Within the material below, find each line bearing the word "that" and present it.

--- Start of RECORDS SHOWN ---

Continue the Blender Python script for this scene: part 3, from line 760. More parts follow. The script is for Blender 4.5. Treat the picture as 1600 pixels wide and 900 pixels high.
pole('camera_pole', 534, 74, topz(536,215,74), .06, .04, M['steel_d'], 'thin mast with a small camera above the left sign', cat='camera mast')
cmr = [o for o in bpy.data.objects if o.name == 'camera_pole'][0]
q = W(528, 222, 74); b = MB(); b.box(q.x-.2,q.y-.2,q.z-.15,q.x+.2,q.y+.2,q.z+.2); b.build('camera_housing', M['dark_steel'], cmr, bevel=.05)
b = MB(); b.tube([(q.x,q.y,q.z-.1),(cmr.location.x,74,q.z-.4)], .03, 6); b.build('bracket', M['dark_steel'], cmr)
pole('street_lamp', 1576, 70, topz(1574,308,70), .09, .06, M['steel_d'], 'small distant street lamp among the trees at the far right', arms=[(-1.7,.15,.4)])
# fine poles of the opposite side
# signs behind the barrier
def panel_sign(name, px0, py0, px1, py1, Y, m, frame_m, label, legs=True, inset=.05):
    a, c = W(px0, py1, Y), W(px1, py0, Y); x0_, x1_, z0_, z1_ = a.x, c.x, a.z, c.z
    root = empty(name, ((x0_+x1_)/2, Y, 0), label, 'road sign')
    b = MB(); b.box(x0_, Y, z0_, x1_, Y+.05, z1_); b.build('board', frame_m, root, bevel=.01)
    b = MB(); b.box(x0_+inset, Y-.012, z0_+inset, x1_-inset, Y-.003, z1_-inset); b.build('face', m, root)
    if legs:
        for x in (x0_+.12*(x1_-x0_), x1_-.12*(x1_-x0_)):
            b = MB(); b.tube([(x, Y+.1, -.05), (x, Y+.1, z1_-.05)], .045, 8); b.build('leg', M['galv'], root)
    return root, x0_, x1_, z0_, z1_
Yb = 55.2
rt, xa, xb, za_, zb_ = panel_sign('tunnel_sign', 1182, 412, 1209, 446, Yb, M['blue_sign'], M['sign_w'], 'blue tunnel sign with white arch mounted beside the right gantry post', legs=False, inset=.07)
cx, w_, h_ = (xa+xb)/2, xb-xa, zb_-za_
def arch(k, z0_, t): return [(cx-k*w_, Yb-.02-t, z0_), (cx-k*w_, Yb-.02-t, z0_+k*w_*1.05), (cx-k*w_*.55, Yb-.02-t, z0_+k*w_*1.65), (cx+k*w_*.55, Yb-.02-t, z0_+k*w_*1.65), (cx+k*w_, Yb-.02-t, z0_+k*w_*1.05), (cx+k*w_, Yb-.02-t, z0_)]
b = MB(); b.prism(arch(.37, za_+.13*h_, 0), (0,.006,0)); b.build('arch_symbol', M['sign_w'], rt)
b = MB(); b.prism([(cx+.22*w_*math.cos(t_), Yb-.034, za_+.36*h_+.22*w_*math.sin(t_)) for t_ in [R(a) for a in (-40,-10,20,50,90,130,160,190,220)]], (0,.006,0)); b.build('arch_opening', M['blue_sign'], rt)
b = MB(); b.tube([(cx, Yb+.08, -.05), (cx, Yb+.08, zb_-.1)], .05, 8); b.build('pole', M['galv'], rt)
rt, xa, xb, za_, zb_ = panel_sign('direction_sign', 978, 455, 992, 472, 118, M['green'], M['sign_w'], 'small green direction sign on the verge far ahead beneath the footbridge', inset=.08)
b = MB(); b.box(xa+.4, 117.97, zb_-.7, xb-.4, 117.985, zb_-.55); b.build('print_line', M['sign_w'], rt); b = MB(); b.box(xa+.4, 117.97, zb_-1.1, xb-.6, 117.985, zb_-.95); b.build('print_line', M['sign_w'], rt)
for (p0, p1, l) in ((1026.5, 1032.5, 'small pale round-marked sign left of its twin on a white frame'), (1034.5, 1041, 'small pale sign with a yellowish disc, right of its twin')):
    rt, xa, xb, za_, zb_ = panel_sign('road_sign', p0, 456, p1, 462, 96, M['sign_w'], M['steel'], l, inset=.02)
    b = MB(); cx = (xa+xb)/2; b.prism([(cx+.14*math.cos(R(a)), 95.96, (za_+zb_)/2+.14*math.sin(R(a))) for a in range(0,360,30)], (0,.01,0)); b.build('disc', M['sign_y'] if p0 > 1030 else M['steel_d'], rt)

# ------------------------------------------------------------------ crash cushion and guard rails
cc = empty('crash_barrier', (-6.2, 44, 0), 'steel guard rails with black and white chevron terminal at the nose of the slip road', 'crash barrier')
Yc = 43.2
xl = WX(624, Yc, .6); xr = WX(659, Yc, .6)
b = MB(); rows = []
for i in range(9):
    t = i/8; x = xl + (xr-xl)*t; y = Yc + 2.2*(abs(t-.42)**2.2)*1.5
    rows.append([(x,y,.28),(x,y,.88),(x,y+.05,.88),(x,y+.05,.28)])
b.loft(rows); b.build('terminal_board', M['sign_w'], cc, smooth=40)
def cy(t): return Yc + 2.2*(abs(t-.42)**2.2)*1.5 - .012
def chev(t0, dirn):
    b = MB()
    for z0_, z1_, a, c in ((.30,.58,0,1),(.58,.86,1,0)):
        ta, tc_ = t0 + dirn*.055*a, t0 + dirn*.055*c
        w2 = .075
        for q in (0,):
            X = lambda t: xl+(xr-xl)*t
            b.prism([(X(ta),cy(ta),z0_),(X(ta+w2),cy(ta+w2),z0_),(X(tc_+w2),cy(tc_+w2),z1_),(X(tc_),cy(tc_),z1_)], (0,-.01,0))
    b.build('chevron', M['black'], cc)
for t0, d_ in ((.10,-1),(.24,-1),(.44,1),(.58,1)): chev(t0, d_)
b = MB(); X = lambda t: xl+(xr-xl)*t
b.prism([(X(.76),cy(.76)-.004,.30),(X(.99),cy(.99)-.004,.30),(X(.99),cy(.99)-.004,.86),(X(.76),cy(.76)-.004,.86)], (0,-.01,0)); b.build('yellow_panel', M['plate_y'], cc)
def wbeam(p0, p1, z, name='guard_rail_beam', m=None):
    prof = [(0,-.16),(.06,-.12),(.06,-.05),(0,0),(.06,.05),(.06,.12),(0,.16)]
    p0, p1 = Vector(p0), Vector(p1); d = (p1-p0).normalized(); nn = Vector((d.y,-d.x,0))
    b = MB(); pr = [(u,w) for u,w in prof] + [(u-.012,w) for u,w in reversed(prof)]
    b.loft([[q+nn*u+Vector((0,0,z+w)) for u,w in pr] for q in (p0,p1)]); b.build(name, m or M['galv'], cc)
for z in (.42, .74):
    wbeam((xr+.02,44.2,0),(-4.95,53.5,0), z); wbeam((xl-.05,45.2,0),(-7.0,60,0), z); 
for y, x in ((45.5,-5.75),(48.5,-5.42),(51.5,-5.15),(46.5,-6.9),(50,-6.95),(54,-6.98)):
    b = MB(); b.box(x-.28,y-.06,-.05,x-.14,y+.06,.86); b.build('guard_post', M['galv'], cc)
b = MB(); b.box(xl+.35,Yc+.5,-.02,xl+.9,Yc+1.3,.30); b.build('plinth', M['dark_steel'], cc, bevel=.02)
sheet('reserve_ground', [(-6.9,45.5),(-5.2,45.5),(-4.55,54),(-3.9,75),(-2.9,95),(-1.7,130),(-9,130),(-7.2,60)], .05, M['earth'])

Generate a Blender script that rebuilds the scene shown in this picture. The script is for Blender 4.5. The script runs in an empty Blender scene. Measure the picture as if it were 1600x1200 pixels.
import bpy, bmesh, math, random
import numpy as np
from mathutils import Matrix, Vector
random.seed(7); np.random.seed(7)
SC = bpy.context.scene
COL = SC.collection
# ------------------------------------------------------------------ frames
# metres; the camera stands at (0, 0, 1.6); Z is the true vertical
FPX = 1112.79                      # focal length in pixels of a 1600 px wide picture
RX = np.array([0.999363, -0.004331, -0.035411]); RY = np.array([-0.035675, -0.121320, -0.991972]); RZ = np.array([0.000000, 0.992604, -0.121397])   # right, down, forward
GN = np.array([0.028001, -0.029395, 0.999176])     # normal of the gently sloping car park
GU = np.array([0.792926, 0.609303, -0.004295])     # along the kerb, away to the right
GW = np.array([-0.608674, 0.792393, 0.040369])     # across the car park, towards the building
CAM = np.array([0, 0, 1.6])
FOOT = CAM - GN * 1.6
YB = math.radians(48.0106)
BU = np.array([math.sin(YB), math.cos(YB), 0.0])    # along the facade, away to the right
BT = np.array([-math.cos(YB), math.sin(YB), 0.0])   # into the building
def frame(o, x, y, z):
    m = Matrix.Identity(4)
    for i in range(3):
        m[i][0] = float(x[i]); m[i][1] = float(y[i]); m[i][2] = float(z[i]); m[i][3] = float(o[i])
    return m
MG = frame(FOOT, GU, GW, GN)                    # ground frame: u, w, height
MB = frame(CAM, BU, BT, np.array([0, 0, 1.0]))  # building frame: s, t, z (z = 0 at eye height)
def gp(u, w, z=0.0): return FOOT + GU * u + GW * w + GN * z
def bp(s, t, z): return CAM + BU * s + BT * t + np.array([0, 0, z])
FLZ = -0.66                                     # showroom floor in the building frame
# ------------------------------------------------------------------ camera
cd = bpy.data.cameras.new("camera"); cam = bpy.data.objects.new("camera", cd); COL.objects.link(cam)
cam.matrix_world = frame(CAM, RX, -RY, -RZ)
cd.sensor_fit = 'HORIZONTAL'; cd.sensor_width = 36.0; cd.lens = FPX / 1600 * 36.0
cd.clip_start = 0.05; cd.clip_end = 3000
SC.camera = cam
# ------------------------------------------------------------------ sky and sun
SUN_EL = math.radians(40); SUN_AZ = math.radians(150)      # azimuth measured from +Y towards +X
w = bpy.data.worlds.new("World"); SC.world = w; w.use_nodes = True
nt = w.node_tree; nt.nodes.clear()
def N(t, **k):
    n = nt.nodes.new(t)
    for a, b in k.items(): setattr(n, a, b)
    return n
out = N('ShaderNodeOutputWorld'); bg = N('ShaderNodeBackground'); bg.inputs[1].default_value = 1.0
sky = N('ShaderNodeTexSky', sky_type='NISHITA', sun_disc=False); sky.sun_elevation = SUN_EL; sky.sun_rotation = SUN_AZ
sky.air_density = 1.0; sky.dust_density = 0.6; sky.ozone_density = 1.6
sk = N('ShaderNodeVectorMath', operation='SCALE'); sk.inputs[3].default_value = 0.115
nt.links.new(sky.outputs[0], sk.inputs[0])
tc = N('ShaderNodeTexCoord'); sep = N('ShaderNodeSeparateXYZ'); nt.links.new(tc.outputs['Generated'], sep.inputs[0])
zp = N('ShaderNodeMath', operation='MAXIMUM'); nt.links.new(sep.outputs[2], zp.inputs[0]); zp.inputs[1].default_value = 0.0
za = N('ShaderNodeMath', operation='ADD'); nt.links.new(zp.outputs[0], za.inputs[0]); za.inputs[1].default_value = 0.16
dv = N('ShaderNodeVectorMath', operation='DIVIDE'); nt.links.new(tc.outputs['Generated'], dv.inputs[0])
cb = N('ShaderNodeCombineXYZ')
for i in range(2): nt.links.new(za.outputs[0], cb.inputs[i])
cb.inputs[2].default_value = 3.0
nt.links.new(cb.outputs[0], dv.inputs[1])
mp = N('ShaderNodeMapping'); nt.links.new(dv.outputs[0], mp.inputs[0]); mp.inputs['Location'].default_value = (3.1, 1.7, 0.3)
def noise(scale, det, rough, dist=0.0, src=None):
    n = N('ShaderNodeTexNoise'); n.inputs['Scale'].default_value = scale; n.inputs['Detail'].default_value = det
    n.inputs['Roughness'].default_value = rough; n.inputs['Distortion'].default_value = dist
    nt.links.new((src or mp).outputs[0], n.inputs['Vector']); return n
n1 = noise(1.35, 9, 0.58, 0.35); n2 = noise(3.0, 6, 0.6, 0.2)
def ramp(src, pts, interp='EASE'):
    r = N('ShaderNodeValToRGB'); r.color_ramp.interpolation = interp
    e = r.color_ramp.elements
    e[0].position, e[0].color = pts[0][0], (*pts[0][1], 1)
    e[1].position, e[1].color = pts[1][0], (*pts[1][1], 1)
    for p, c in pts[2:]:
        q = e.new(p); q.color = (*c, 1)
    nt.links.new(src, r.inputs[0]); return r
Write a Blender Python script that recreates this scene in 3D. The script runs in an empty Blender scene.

--- End of RECORDS SHOWN ---

→ ANSWER TO THE TASK:
Generate a Blender script that rebuilds the scene shown in this picture. The script is for Blender 4.5. The script runs in an empty Blender scene. Measure the picture as if it were 1600x1200 pixels.
Write a Blender Python script that recreates this scene in 3D. The script runs in an empty Blender scene.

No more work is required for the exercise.